How the 50 States Rate in Providing Online Access to Government Spending Data

Report

Georgia PIRG Education Fund and the Frontier Group

State governments spend hundreds of billions of dollars each year through contracts for goods and services, subsidies to encourage economic development, and other expenditures. Public accountability helps ensure that state funds are spent as wisely as possible. State-operated spending transparency websites provide checkbook-level detail on government spending, allowing citizens and watchdog groups to view payments made to individual companies, the goods or services purchased, and the benefits obtained in exchange for public subsidies. All 50 states operate websites to make information on state expenditures accessible to the public, and in the past year these web portals continued to improve. For instance, all but five states provide checkbook-level data for one or more economic development subsidy programs and more than half of states make that subsidy data available for researchers to download and analyze. This seventh annual evaluation of state transparency websites finds that states continue to make progress toward comprehensive, one-stop, one-click transparency and accountability for state government spending. In 2015, several states launched new and improved websites to better open the books on public spending, or have adopted new practices to further expand citizens’ access to critical spending information.

Several states, however, continue to lag behind.

Several states have made substantive upgrades to their transparency sites or added new features that give the public unprecedented ability to monitor how their government allocates resources. Of particular note:

•             Michigan streamlined its transparency data and added functionality to its transparency website, including allowing bulk download of all its data.

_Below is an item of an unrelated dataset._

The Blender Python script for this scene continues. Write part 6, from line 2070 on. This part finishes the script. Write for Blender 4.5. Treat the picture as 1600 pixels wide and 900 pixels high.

•             West Virginia launched a new site with data on projected and actual public benefits of the state’s major subsidy programs.

•             Utah and Arizona have joined several other states in adding data from localities, municipalities and school districts to their state transparency portals. This provides an inexpensive way to improve the transparency of the spending that often affects ordinary citizens most directly.

•             Indiana, Minnesota, Nebraska, New Hampshire and Washington now prominently feature data on quasipublic entities with web pages dedicated solely to these agencies, boards, authorities and commissions.